Wednesday, May 4, 2011

Sacrifice

This morning, as the nearby Baptist church began playing Good Friday music on its electronic bells, including, “Ah, Holy Jesus” and “When I Survey the Wondrous Cross”, a particular couplet from the latter struck me. It goes:

All the vain things that charmed me most,
I sacrifice them to His Blood.


Now I’m a T.B., a term my mother made up (I think) to describe my father when she was annoyed with him. It stood for “Technical Bastard,” but decline the “B.” and it fits me just as nicely. And T.B. that I am, the thought occurred to me that vain things do not make a suitable offering to God! Although of course we all know what Isaac Watts meant when he wrote that. Or do we? Let's be sure.

The confusing bit is, we use the word “sacrifice” in (at least) two different ways. The proper meaning, in Christian theology, is a gift offered to God, with which one hopes He will be pleased, and which you also are pleased to give – just as you are pleased to give your child birthday presents, and you hope he or she will be pleased, too. Well, okay, it’s more like crocheting an intricate tablecloth for the new Princess Catherine and feeling pleased and honored to present it to her, and hoping she will see fit to use it sometimes.

But popularly, “sacrifice” means giving up something one would rather keep and the giving up is unpleasant or difficult, as in “Ah, the sacrifices I make for you!” or “Due to the current economy, we’re going to have to make some tough sacrifices.” It means self-deprivation. And the worst part of it all, when this connotation creeps into theology, is that there’s often an added assumption that the more pain and suffering the sacrifice involves for him who offers it, the more pleasing it is to God! Now obviously (I hope), that’s just plain perverse.

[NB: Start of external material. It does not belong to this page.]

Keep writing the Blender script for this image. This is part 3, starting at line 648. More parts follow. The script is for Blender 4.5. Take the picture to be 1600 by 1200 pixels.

And yet there is a bit of truth in it, which I think needs teasing out. The element of truth is that love is not easy. It’s love, of course, that we offer to God, and many forms of true love are difficult.  (True love as distinct from mere emotional warm fuzzies which are not at all difficult.)  Forgiving others, for example, is a form of the love we offer God, and so are obedience, repentance, works of mercy, etc. The trouble is that to do these things requires that we overcome our passions (envy, anger, sloth, lust, gluttony, pride, greed, etc.) Figuratively speaking, we kill these – or “sacrifice” them to God. They aren’t what we literally offer God, and an ugly offering they would make if we did! But they are what we have to give up to be able to offer Him good things from a clean heart.

And there’s a bonus here - not really a bonus but the heart of the matter - which is that although giving up our sicknesses is not easy, it’s good for us! It’s liberation, it’s healing, it’s enlightenment; it’s growth, it's joy. Because it turns out the sacrifices of love we offer God are things He wants from us for our own sake! (Obviously, He doesn’t need anything from us.) Our sacrifices to Him are ordained for our sake, because no matter how much we love Him, He loves us infinitely more.

P.S.) This is doubtless what Issac Watts meant. And to give credit where it's due, Watts better described the literal meaning of sacrifice in the last verse of that hymn:

Were the whole ream of nature mine,
That were a present far too small;
Love so amazing, so divine,
Demands my soul, my life, my all.


(Of course, love doesn't literally demand anything, but that's just me being a compulsive T.B. again...we know what he meant; he was being poetic.)